Engelen-Kefer forderte den Abbau von Überstunden um 40 Prozent. Dadurch könnten etwa 370.000 neue Stellen geschaffen werden. Außerdem müsse Bonn bessere gesetzliche Bedingungen für Teilzeitarbeitsplätze im Alter schaffen. Die angekündigten Kürzungen bei Arbeitsbeschaffungsmaßnahmen nannte die Gewerkschafterin fatal. „Es ist allemal besser, eine Arbeitsbeschaffungsmaßnahme oder eine Qualifizierung zu finanzieren als reine Arbeitslosigkeit und die Menschen ins Nichts fallen lassen.“

ÖTV-Sprecherin Olga Leisinger sagte, zunächst müsse die Bundesregierung klarmachen, daß sie zu einer vernünftigen Arbeitsmarktpolitik bereit sei. So müsse außer dem Lohnfortzahlungsgesetz auch die Lockerung des Kündigungsschutzes bei Kleinbetrieben rückgängig gemacht werden. Wenn Bonn das verspielte Vertrauen wiederhergestellt habe, werde die Gewerkschaft sich einem neuen Bündnis für Arbeit nicht verweigern.

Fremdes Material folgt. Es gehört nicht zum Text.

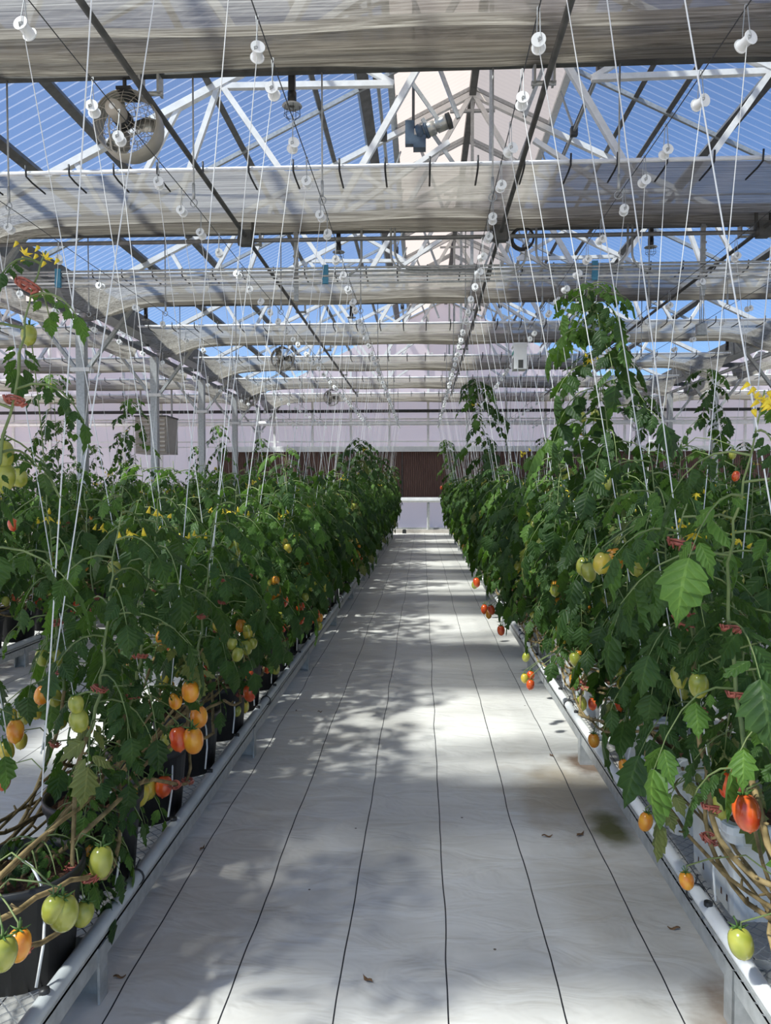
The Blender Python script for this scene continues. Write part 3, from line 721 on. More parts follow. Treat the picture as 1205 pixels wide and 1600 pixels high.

Der Chef der Bundesanstalt für Arbeit, Jagoda, sagte in einem Interview, 1995 und wahrscheinlich auch 1996 seien zwei Milliarden Überstunden geleistet worden. Das sei entschieden zuviel. Zudem werde besonders im Handel zuviel Arbeit über 590-Mark-Jobs erledigt. Die Sozialversicherung werde dadurch ausgedünnt, die Lasten müßten die Versicherten tragen. Auch bei der Arbeitszeitgestaltung in Deutschland gebe es noch Defizite. So müsse Teilzeitarbeit nicht unbedingt bedeuten, daß die Beschäftigten einen halben Tag arbeiteten. Andere Regelungen sei oft sinnvoller.